**Recorded information:**
────────────────────

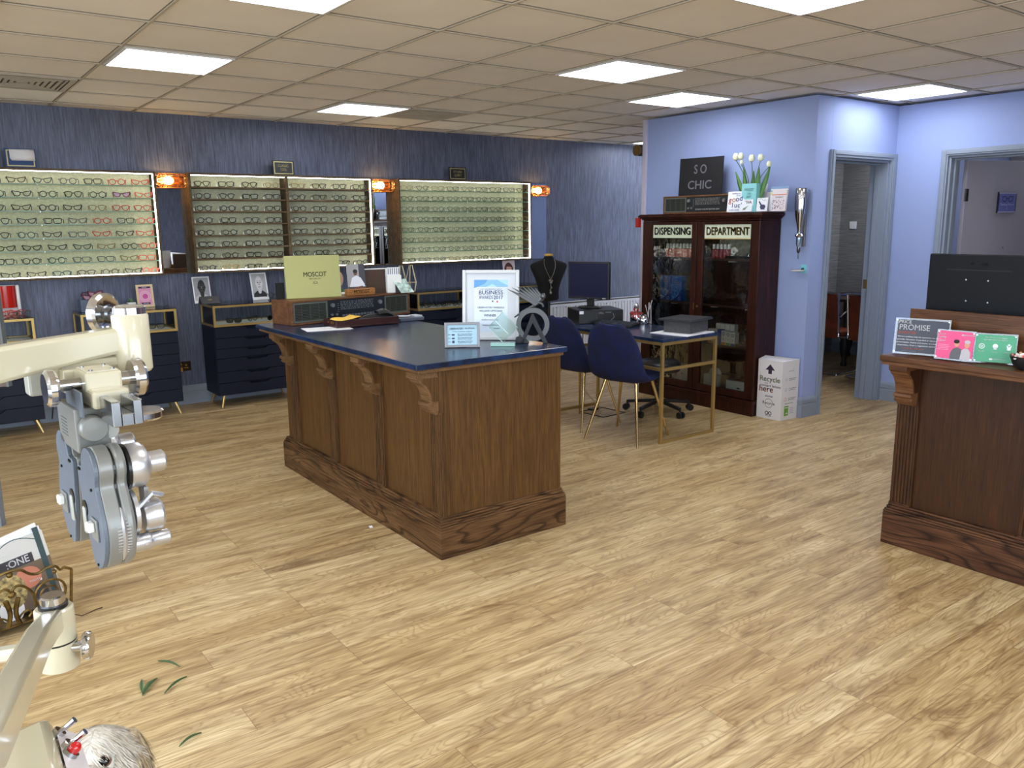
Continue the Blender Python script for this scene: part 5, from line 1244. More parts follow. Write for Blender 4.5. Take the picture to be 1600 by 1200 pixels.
# bottom shelf
t = inC('clear_tub', 'clear plastic carry tub with rounded handle on the cabinet floor', 'container', .135, .1525, .07)
CP_ = mat('milky_plastic', (186, 196, 200), .3)
q = MB().box((-.075, 0, 0), (.085, .10, .12)); q.prism([(-.06, .12), (.08, .12), (.075, .15), (.05, .175), (.0, .18), (-.035, .165)], (0, .05, 0), (1, 0, 0), (0, 0, 1), -.006, .006); q.build('tub', CP_, t, smooth=False, bevel=.006)
f = MB(); 
for k in range(4): f.rect(.01, .04+.018*k, .07, .048+.018*k, .0006)
f.build('label_lines', mat('label_grey', (110, 124, 140), .5), t, smooth=False)
t = inC('kraft_carton', 'brown cardboard carton beside the clear tub on the cabinet floor', 'box', .285, .1525, .10); MB().box((-.06, 0, 0), (.06, .11, .13)).build('carton', mat('kraft', (140, 100, 76), .8), t, smooth=False)
t = inC('white_carton', 'long white carton with small dark logo on the cabinet floor', 'box', .44, .1525, .035); MB().box((-.105, 0, 0), (.105, .12, .108)).build('carton', WHITE, t, smooth=False, bevel=.001)
f = MB(); f.flat([(-.0, .05), (.02, .058), (.04, .05), (.02, .044)], .0006); f.flat([(.03, .05), (.045, .056), (.045, .046)], .0006); f.build('logo', DARK, t, smooth=False); MB().box((-.06, .02, .1082), (.10, .10, .110)).build('red_leaflet', mat('red_leaflet', (190, 60, 60), .5), t, smooth=False)
t = inC('white_carton', 'white carton with small red mark, left bottom of cabinet, behind the stool', 'box', -.20, .1525, .06); MB().box((-.10, 0, 0), (.10, .11, .16)).build('carton', WHITE, t, smooth=False); MB().rect(.01, .08, .03, .09, .0006).build('mark', mat('red_leaflet', (190, 60, 60), .5), t, smooth=False)
t = inC('back_photo', 'grey stone-like backing sheet in the top right of the cabinet', 'backdrop', .31, 1.2685, .235)
MB().box((-.20, 0, 0), (.25, .006, .25)).build('sheet', mat('stone_sheet', (92, 96, 84), .8, noise=.35, nscale=25), t, smooth=False)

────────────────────

**What is asked:** Output the material word for word, omitting its pictures.

**Result below:**
Continue the Blender Python script for this scene: part 5, from line 1244. More parts follow. Write for Blender 4.5. Take the picture to be 1600 by 1200 pixels.
# bottom shelf
t = inC('clear_tub', 'clear plastic carry tub with rounded handle on the cabinet floor', 'container', .135, .1525, .07)
CP_ = mat('milky_plastic', (186, 196, 200), .3)
q = MB().box((-.075, 0, 0), (.085, .10, .12)); q.prism([(-.06, .12), (.08, .12), (.075, .15), (.05, .175), (.0, .18), (-.035, .165)], (0, .05, 0), (1, 0, 0), (0, 0, 1), -.006, .006); q.build('tub', CP_, t, smooth=False, bevel=.006)
f = MB(); 
for k in range(4): f.rect(.01, .04+.018*k, .07, .048+.018*k, .0006)
f.build('label_lines', mat('label_grey', (110, 124, 140), .5), t, smooth=False)
t = inC('kraft_carton', 'brown cardboard carton beside the clear tub on the cabinet floor', 'box', .285, .1525, .10); MB().box((-.06, 0, 0), (.06, .11, .13)).build('carton', mat('kraft', (140, 100, 76), .8), t, smooth=False)
t = inC('white_carton', 'long white carton with small dark logo on the cabinet floor', 'box', .44, .1525, .035); MB().box((-.105, 0, 0), (.105, .12, .108)).build('carton', WHITE, t, smooth=False, bevel=.001)
f = MB(); f.flat([(-.0, .05), (.02, .058), (.04, .05), (.02, .044)], .0006); f.flat([(.03, .05), (.045, .056), (.045, .046)], .0006); f.build('logo', DARK, t, smooth=False); MB().box((-.06, .02, .1082), (.10, .10, .110)).build('red_leaflet', mat('red_leaflet', (190, 60, 60), .5), t, smooth=False)
t = inC('white_carton', 'white carton with small red mark, left bottom of cabinet, behind the stool', 'box', -.20, .1525, .06); MB().box((-.10, 0, 0), (.10, .11, .16)).build('carton', WHITE, t, smooth=False); MB().rect(.01, .08, .03, .09, .0006).build('mark', mat('red_leaflet', (190, 60, 60), .5), t, smooth=False)
t = inC('back_photo', 'grey stone-like backing sheet in the top right of the cabinet', 'backdrop', .31, 1.2685, .235)
MB().box((-.20, 0, 0), (.25, .006, .25)).build('sheet', mat('stone_sheet', (92, 96, 84), .8, noise=.35, nscale=25), t, smooth=False)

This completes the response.